BEGIN Recorded information
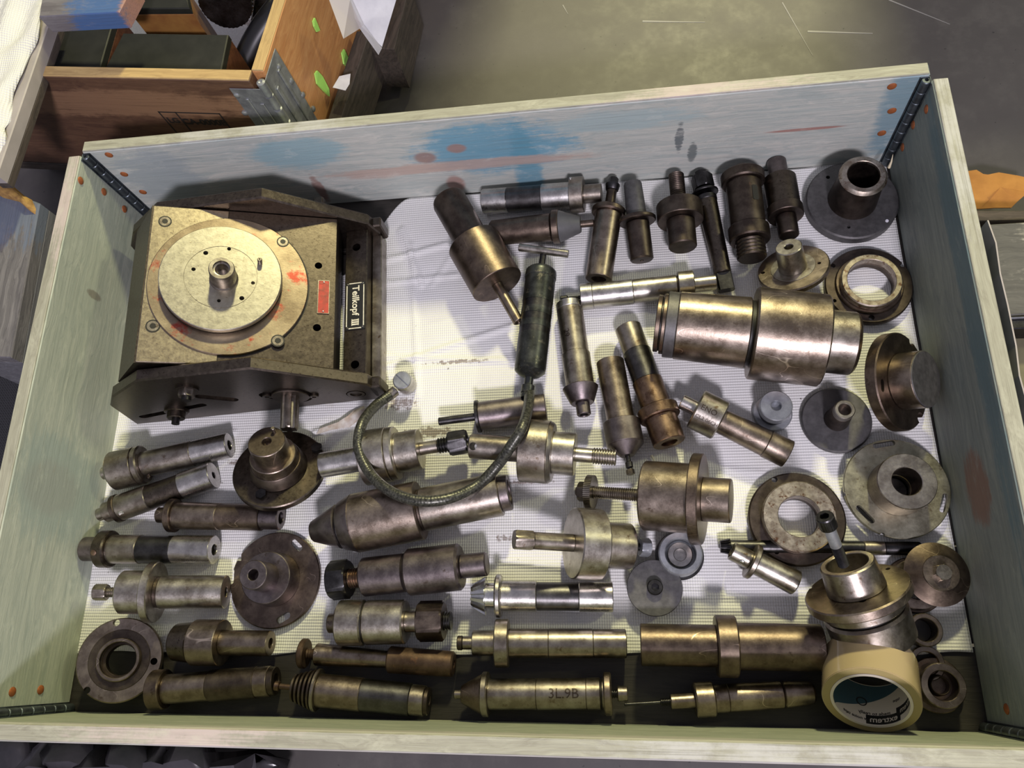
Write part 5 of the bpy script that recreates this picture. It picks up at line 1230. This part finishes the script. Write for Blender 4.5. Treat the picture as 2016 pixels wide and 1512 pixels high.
# dark rough post and kerb beside that crate
def upright(name, label, cat, p, q, z0, z1, w, m):
    a, b = U(*p, z1), U(*q, z1); return None
pb = ething('wooden_batten', 'rough dark wooden batten along the foot of the orange board', 'batten', tuple(U(660, 200, -.02)))
pts = [U(702, 60, -.01), U(728, 62, -.01), U(662, 262, -.01), U(636, 262, -.01)]
plank_obj('batten_body', [pts[0], pts[3], pts[2], pts[1]], .10, M_DARKWOOD, pb)
pb = ething('wooden_skid', 'dark weathered wooden skid end beside the hanging paper', 'skid', tuple(U(770, 60, -.05)))
pts = [U(768, -30, -.03), U(806, -30, -.03), U(776, 97, -.03), U(720, 92, -.03)]
plank_obj('skid_body', [pts[0], pts[3], pts[2], pts[1]], .10, M_DARKWOOD, pb)
# pallet below the orange-brown crate
pp = ething('carrying_pallet', 'dark pallet carrying the orange-brown crate', 'pallet', (E0.x, E0.y, -.15))
for k in range(5):
    a = E0-dx*.0+dyv*(-.0+.13*k); pts = [a+dx*.002, a+dx*.66, a+dx*.66+dyv*.12, a+dx*.002+dyv*.12]
    plank_obj('plank', [V((p.x, p.y, -.057)) for p in pts], .020, M_DARKWOOD, pp)
for k in (0, 1, 2):
    for j in (0, 1):
        a = E0+dx*(.05+.25*k)+dyv*(.05+.4*j); pts = [a, a+dx*.1, a+dx*.1+dyv*.1, a+dyv*.1]
        plank_obj('block', [V((p.x, p.y, -.078)) for p in pts], .072, M_DARKWOOD, pp)

# left side: anti-slip mat on the floor, another collar's edge with cloth, heavy block and painted board
mt = plank_obj('rubber_mat', [V((-1.15, -.45, -.135)), V((-.62, -.45, -.135)), V((-.62, .40, -.135)), V((-1.15, .40, -.135))], .014, M_GRID)
tag(mt, 'black ribbed rubber mat on the hall floor left of the crate', 'mat')
lc = ething('pale_edge_crate', 'crate with pale narrow top edge under white cloth at the far left', 'crate', (-.62, .40, -.15))
a0, a1 = U(100, 34, .20), U(-6, 345, .20); b1, b0 = U(-28, 345, .20), U(80, 34, .20)
plank_obj('top_edge', [a0, a1, b1, b0], .02, M_STRIP, lc)
pl = [V((p.x, p.y, .1795)) for p in (a0, a1, b1, b0)]; plank_obj('board', pl, .012, M_DARKWOOD, lc)
cl2 = []
NXc, NYc = 26, 26
vs = []
for i in range(NXc+1):
    for j in range(NYc+1):
        u_, v__ = i/NXc, j/NYc
        ex = [(82, -20), (84, 0), (66, 75), (44, 118), (16, 190), (6, 235), (0, 262), (-12, 300)]
        k = v__*(len(ex)-1); kk = min(int(k), len(ex)-2); t = k-kk
        px = ex[kk][0]*(1-t)+ex[kk+1][0]*t + 3*math.sin(v__*31); py = ex[kk][1]*(1-t)+ex[kk+1][1]*t
        p = U(px-(1-u_)*160, py, .212); vs.append((p.x, p.y, .214+.006*math.sin(i*.7+j*.5)*math.sin(j*.3)-.010*(u_**8)))
fs = [[i*(NYc+1)+j, (i+1)*(NYc+1)+j, (i+1)*(NYc+1)+j+1, i*(NYc+1)+j+1] for i in range(NXc) for j in range(NYc)]
o = obj('draped_cloth', mesh(vs, fs, True, 180), M_CLOTH); tag(o, 'white embossed cloth draped over the pale-edged crate in the top left corner', 'cloth')
so = o.modifiers.new('thickness', 'SOLIDIFY'); so.thickness = .001; so.offset = -1
bb = ething('painted_board', 'grey board smeared with blue paint at the top left edge', 'board', tuple(U(160, 10, .21)))
pts = [U(76, 33, .24), U(234, 24, .24), U(262, -30, .24), U(86, -30, .24)]
plank_obj('board_body', pts, .03, M_BLUEBOX, bb)
hb = ething('heavy_timber', 'grey weathered timber block with sawdust on top, left of the crate', 'timber', (-.70, .13, -.15))
zt_ = .125
T4 = [U(-70, 342, zt_), U(78, 400, zt_), U(22, 704, zt_), U(-90, 700, zt_)]
plank_obj('timber_top', [T4[1], T4[2], T4[3], T4[0]], .02, M_BLOCK, hb)
S4 = [V((p.x, p.y, zt_-.0203)) for p in T4]; ofs = V((0, 0, 0))
plank_obj('timber_body', [S4[1]+ofs, S4[2]+ofs*.75, S4[3], S4[0]], .22, M_BLOCKS, hb)
random.seed(11); vs = []; pts2 = [(0, 352), (18, 362), (34, 374), (50, 385), (62, 396), (74, 410), (72, 424), (60, 414), (46, 404), (28, 396), (10, 386), (-20, 372), (-20, 345)]
n = len(pts2); P = [U(x, y, zt_) for x, y in pts2]; c = sum(P, V())/n; lo = hb.location
vs = [tuple(p-lo+V((random.uniform(-.003, .003), random.uniform(-.003, .003), 0))) for p in P] + [tuple(p.lerp(c, .35)-lo+V((0, 0, .007+random.random()*.006))) for p in P]
obj('sawdust', mesh(vs, [[i, (i+1) % n, n+(i+1) % n, n+i] for i in range(n)] + [list(range(n, 2*n))], True, 180), M_SAW, hb)

# right side: old pallet, steel strip, torn orange paper
rp_ = ething('old_pallet', 'grey weathered pallet to the right of the crate', 'pallet', (.78, .2, -.15))
def rpl(name, pts, z, th, m): return plank_obj(name, [U(*p, z) for p in pts], th, m, rp_)
rpl('plank', [(1936, 442), (2100, 432), (2075, 614), (1970, 622)], -.03, .022, M_OLDPL)
rpl('plank', [(1908, 414), (2110, 414), (2110, 432), (1916, 436)], -.05, .04, M_DARKWOOD)
rpl('steel_edge', [(1968, 624), (2100, 618), (2100, 622), (1969, 628)], -.028, .02, CHROME)
rpl('bearer', [(1970, 630), (2100, 624), (2100, 644), (1974, 648)], -.034, .05, BLACK)
rpl('plank', [(1975, 655), (2100, 648), (2120, 860), (2030, 870)], -.07, .02, simple('yellow_grey_plank', (.18, .16, .09), .7, 0, (12, (.10, .09, .06))))
op = []
random.seed(5)
pts2 = [(1898, 338), (1922, 335), (1926, 342), (1944, 345), (1966, 340), (2004, 347), (2040, 352), (2040, 382), (2016, 386), (2004, 396), (1990, 410), (1960, 408), (1930, 411), (1915, 411)]
n = len(pts2); P = [U(x, y, -.10) for x, y in pts2]; c = sum(P, V())/n
vs = [tuple(p-c+V((0, 0, random.uniform(-.002, .002)))) for p in P] + [tuple((p-c)*.55+V((0, 0, random.uniform(.0, .008)))) for p in P] + [(0, 0, .004)]
vs += [(x, y, z-.0015) for x, y, z in vs]; k = 2*n+1
f1 = [[i, (i+1) % n, n+(i+1) % n, n+i] for i in range(n)] + [[n+i, n+(i+1) % n, 2*n] for i in range(n)]
fs = f1 + [[k+a for a in q[::-1]] for q in f1] + [[(i+1) % n, i, k+i, k+(i+1) % n] for i in range(n)]
o = obj('torn_paper', mesh(vs, fs, True, 50), M_ORPAP); o.location = c; tag(o, 'torn orange-brown oily paper lying right of the crate', 'paper')
# bent galvanised strip outside the right board
ep = [(1936, 434), (1948, 480), (1962, 540), (1976, 600), (1990, 680), (2000, 740), (2012, 800), (2030, 870)]
P = [U(x+2, y, .165) for x, y in ep]; vs = []
c = P[0].copy(); st = ething('steel_strip', 'thin bent galvanised strip standing along the outside of the right board', 'strip', (c.x, c.y, 0))
for i, p in enumerate(P):
    wob = .0015*math.sin(i*2.1)
    for dx_, z in ((0, .165), (.0016, .165), (.0016, .06), (0, .06)): vs.append((p.x-c.x+dx_+wob+.003, p.y-c.y, z+.002*math.sin(i*1.3)))
n = len(P); fs = [[i*4+k, i*4+(k+1) % 4, (i+1)*4+(k+1) % 4, (i+1)*4+k] for i in range(n-1) for k in range(4)] + [[0,1,2,3], [4*n-1, 4*n-2, 4*n-3, 4*n-4]]
obj('strip_body', mesh(vs, fs), M_STRIP, st)
# near side: film-wrapped load in front of the crate
random.seed(9); NW, NH = 34, 12; vs = []
A0, A1, B0, B1 = U(-60, 1462, -.055), U(482, 1480, -.055), U(-60, 1600, -.08), U(470, 1610, -.08)
for i in range(NW+1):
    for j in range(NH+1):
        p = A0.lerp(A1, i/NW).lerp(B0.lerp(B1, i/NW), j/NH); edge = max(0, (i-NW*.72)/(NW*.28))
        vs.append((p.x, p.y, p.z+.010*random.random()+.012*math.sin(i*.9)*math.sin(j*1.4)-.05*(i == NW)))
fs = [[i*(NH+1)+j, (i+1)*(NH+1)+j, (i+1)*(NH+1)+j+1, i*(NH+1)+j+1] for i in range(NW) for j in range(NH)]
o = obj('film_wrapped_load', mesh(vs, fs, True, 40), M_FILM); tag(o, 'load wrapped in crumpled dark film in front of the near board', 'load')
so = o.modifiers.new('thickness', 'SOLIDIFY'); so.thickness = .05; so.offset = -1
# splinter in the far right corner, loose chips on the cloth
p = U(1757, 322, .05); 
o = obj('wood_splinter', mesh(*tube_vf([U(1750, 330, .045), U(1755, 318, .055), U(1758, 304, .062)], .0018, 6, rf=lambda t: .002*(1-t)+.0002), smooth=True), simple('fresh_splinter', (.75, .66, .45), .6)); tag(o, 'pale wood splinter standing in the far right corner', 'splinter')
random.seed(21)
for i, (px, py) in enumerate(((1286, 902), (1040, 0), )):
    if py == 0: continue
    q = U(px, py, .002); o = obj('wood_chip', mesh(*tube_vf([q+V((-.002, .004, 0)), q+V((0, -.001, .001)), q+V((.001, -.005, 0))], .001, 5, rf=lambda t: .0016*(1-t)+.0004)), simple('chip', (.7, .66, .52), .6)); tag(o, 'tiny pale chip on the cloth above the knurled wheel mandrel drum', 'chip')

# ------------------------------------------------------------------ the hall's far wall; unseen low panels added to shade the floor beside their gap
M_BLOCKER = simple('grey_light_blocker', (.16, .16, .16), .6)
for nm, x0, x1 in (('light_blocker_left', -2.2, .20), ('light_blocker_right', .68, 2.4)):
    o = obj(nm, mesh(*box_vf(x0, x1, 1.70, 1.76, -.15, 1.19, .004)), M_BLOCKER); o['kind'] = 'structure'
o = obj('wall_far', mesh(*box_vf(-4, 4, 5, 5.2, -.17, 3.6)), simple('grey_hall_wall', (.22, .22, .22), .8, 0, (3, (.16, .16, .17)))); o['kind'] = 'structure'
END Recorded information
__What is being asked__.
Write out exactly the lines between the start of the data and the line with "plank_obj('block', [V((p.x, p.y, -.078))", including both, but none of the pictures.

__Response to this task__.
Write part 5 of the bpy script that recreates this picture. It picks up at line 1230. This part finishes the script. Write for Blender 4.5. Treat the picture as 2016 pixels wide and 1512 pixels high.
# dark rough post and kerb beside that crate
def upright(name, label, cat, p, q, z0, z1, w, m):
    a, b = U(*p, z1), U(*q, z1); return None
pb = ething('wooden_batten', 'rough dark wooden batten along the foot of the orange board', 'batten', tuple(U(660, 200, -.02)))
pts = [U(702, 60, -.01), U(728, 62, -.01), U(662, 262, -.01), U(636, 262, -.01)]
plank_obj('batten_body', [pts[0], pts[3], pts[2], pts[1]], .10, M_DARKWOOD, pb)
pb = ething('wooden_skid', 'dark weathered wooden skid end beside the hanging paper', 'skid', tuple(U(770, 60, -.05)))
pts = [U(768, -30, -.03), U(806, -30, -.03), U(776, 97, -.03), U(720, 92, -.03)]
plank_obj('skid_body', [pts[0], pts[3], pts[2], pts[1]], .10, M_DARKWOOD, pb)
# pallet below the orange-brown crate
pp = ething('carrying_pallet', 'dark pallet carrying the orange-brown crate', 'pallet', (E0.x, E0.y, -.15))
for k in range(5):
    a = E0-dx*.0+dyv*(-.0+.13*k); pts = [a+dx*.002, a+dx*.66, a+dx*.66+dyv*.12, a+dx*.002+dyv*.12]
    plank_obj('plank', [V((p.x, p.y, -.057)) for p in pts], .020, M_DARKWOOD, pp)
for k in (0, 1, 2):
    for j in (0, 1):
        a = E0+dx*(.05+.25*k)+dyv*(.05+.4*j); pts = [a, a+dx*.1, a+dx*.1+dyv*.1, a+dyv*.1]
        plank_obj('block', [V((p.x, p.y, -.078)) for p in pts], .072, M_DARKWOOD, pp)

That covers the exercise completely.